If we don't like the current status quo as it is, which seems to an ever increasing (if not slowly increasing) government that slowly consumes us to submission, then small gov't folks will have to deal with Legacy Systems, as you call them, as well.

Robert Arvanitis said...

Regarding legacy systems - there is a far broader point.

One hundred thousand years of human evolution have "legacy systems" that include traditional marriage and a host of related values. Values which helped the race survive.

We discard these at our peril.

Welcome the opportunity to discuss in detail for the short-termists.

Anonymous said...

I'd say QWERTY is more of a "standard" than a "legacy" system.

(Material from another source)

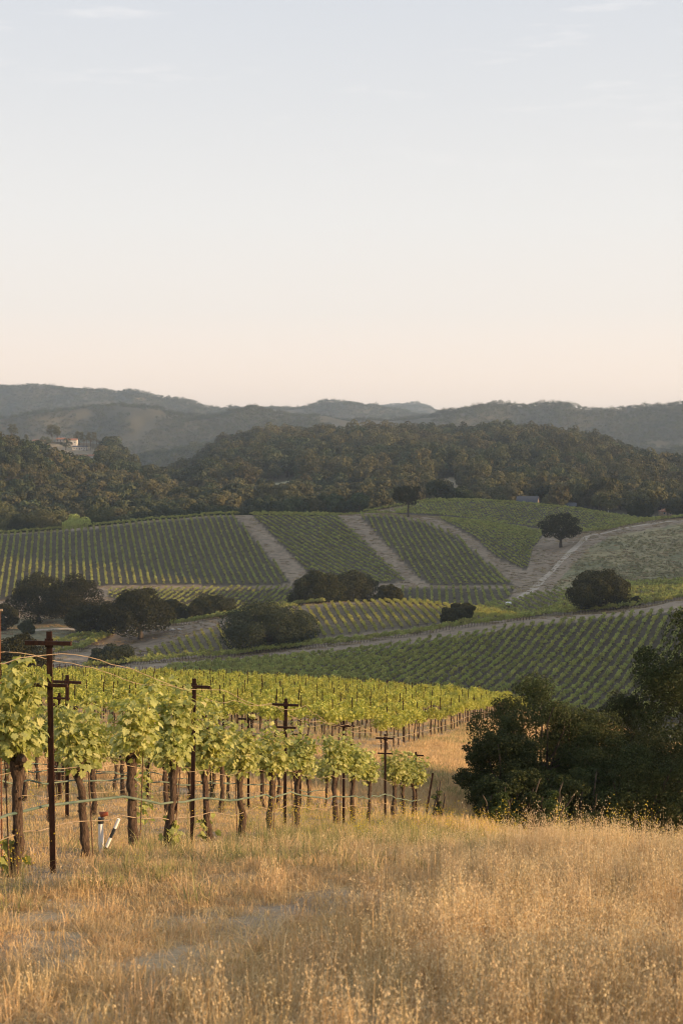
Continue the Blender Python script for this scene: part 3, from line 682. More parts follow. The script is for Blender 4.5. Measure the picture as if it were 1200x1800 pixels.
# front row: depth of each vine, its look, its label
FRONT = [(9.3, 'n', None), (10.7, 'n', 'leafy grapevine at the very left edge of the front row, cut by the picture edge'),
 (12.0, 'tall', 'tall bushy grapevine left of the first rusty post, twisted trunk with a low sprig'),
 (13.6, 'n', 'grapevine just right of the tallest rusty post, straight slim trunk behind a stake'),
 (14.95, 'n', 'grapevine with a thick knobbly forked trunk beside the white irrigation riser'),
 (16.1, 'hang', 'grapevine with one long leafy shoot hanging down far below its crown'),
 (17.9, 's', 'grapevine right of the second front post with a pale sucker sprouting at its foot'),
 (19.4, 'n', 'grapevine in the front row, midway between the second and third rusty posts'),
 (20.9, 'n', 'front row grapevine with dark trunk just left of the third rusty post'),
 (22.8, 'n', 'front row grapevine with dark trunk just right of the third rusty post'),
 (26.0, 'n', 'front row grapevine left of the fourth post, alone after a gap in the row'),
 (27.8, 'n', 'front row grapevine just right of the fourth post, crown touching its neighbour'),
 (29.4, 'n', 'front row grapevine left of the fifth post with leaves trailing low on its right'),
 (32.9, 'n', 'front row grapevine just right of the fifth post, fresh green crown'),
 (34.7, 'n', 'second to last grapevine of the front row, near the short end post'),
 (36.2, 'n', 'last grapevine at the downhill end of the front row beside the short end post')]
def put_vine(r, x, y, label, group, g, rotj=0.25):
    r.location = (x, y, float(ground(x, y))); r.rotation_euler = (g.normal() * 0.03, g.normal() * 0.03, ROWROT + (math.pi if g.random() < .5 else 0) + g.normal() * rotj)
    s = g.uniform(0.93, 1.08); r.scale = (s, s, s)
    tag(r, label, 'grapevine', group)
for i, (y, look, lab) in enumerate(FRONT):
    f = {'tall': FOL_TALL, 'hang': FOL_HANG}.get(look, FOL[i % 7])
    r = make_vine([('trunk', TRK[i % 6]), ('foliage', f), ('stake', STK)] + ([('foliage', SUCK)] if look in ('s', 'tall', 'hang') else []))
    put_vine(r, xrow(y), y, lab or 'leafy grapevine of the front row just outside the left of the picture', 'grapevines in the front row', gv)
    if look == 'hang': r.rotation_euler[2] = ROWROT
    r.scale = tuple(k * 1.04 for k in r.scale)
ORD = ['first', 'second', 'third', 'fourth', 'fifth', 'sixth', 'seventh', 'eighth', 'ninth', 'tenth', 'eleventh', 'twelfth', 'thirteenth', 'fourteenth']
NEAR_PROTO = [make_vine([('trunk', TRK[k % 6]), ('foliage', FOL[k]), ('stake', STK)]) for k in range(7)]
RS = 2.55                                   # distance between rows
cnt = 0
for k in range(1, 6):
    x0 = -RS * k * 1.02
    for y in np.arange(9.0 + 0.4 * k, 37.5 + 0.3 * k, 1.66):
        x = xrow(y) + x0; u, v = proj(x, y, float(ground(x, y)) + 1.2)
        if u < -90 or (k > 1 and gv.random() < 0.06): continue
        cnt += 1
        r = NEAR_PROTO[cnt - 1] if cnt <= 7 else copy_tree(NEAR_PROTO[cnt % 7])
        put_vine(r, x + gv.normal() * .03, y + gv.normal() * .08, f'grapevine in the {ORD[k - 1]} row behind the front row, partly hidden by nearer trunks', f'grapevines of the {ORD[k - 1]} row behind the front row', gv)
# rows beyond the cross track
far_v, far_p = [], []
for k in range(2, 36):
    x0 = -RS * k * 0.98
    y_start = 62 + 0.25 * (k - 2) + gv.uniform(-1, 1); j = 0
    for y in np.arange(y_start, 186, 1.72):
        x = xrow(y) + x0; u, v = proj(x, y, float(ground(x, y)) + 1.2)
        if -25 < u < 1225 and visible(x, y, float(ground(x, y)) + 1.9, back=3):
            if gv.random() > 0.05: far_v.append((x, y, k))
            if j % 3 == 1: far_p.append((x, y + 0.8, k))
        j += 1
far_v.sort(key=lambda q: q[1] ** 2 + q[0] ** 2); far_p.sort(key=lambda q: q[1] ** 2 + q[0] ** 2)
N_FAR = 215
MED_PROTO = [make_vine([('trunk', TRKM[k % 4]), ('foliage', FOLM[k])]) for k in range(7)]
for i, (x, y, k) in enumerate(far_v[:N_FAR]):
    r = MED_PROTO[i] if i < 7 else copy_tree(MED_PROTO[int(gv.integers(7))])
    kk = min(k - 2, 13)
    put_vine(r, x, y, f'sunlit yellow-green grapevine in the {ORD[kk]} row of the block beyond the grassy cross track', f'grapevines of the {ORD[kk]} row beyond the cross track', gv)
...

For programmers, it might be nice to have parens without the shift key and various minor things like that, but for the most part I think it's as good as any. It's certainly better than an "abc" keyboard which might be friendly to newbs (and nobody else), and has been shown in studies to be as fast as its more modern competitors. All the programmers I know who went to a new layout eventually went back, that says a lot to me.

Rick Caird said...

yep, makes sense to me. Obama is a qwerty keyboard.... or, an old time socialist who espouses a philosophy which has never worked, anywhere.

Anonymous said...

The problem with those Dvorak keyboards is that they can lead to double-posting.

Phelps said...

I was going to post the same thing about Dvorak. There is one thing, about it though -- it only takes a week if you want to switch. If you don't, you can fight it for a long, long time. Trying to force an entire office to switch when have of them have said, with conviction, "I want QWERTY?" Insanity.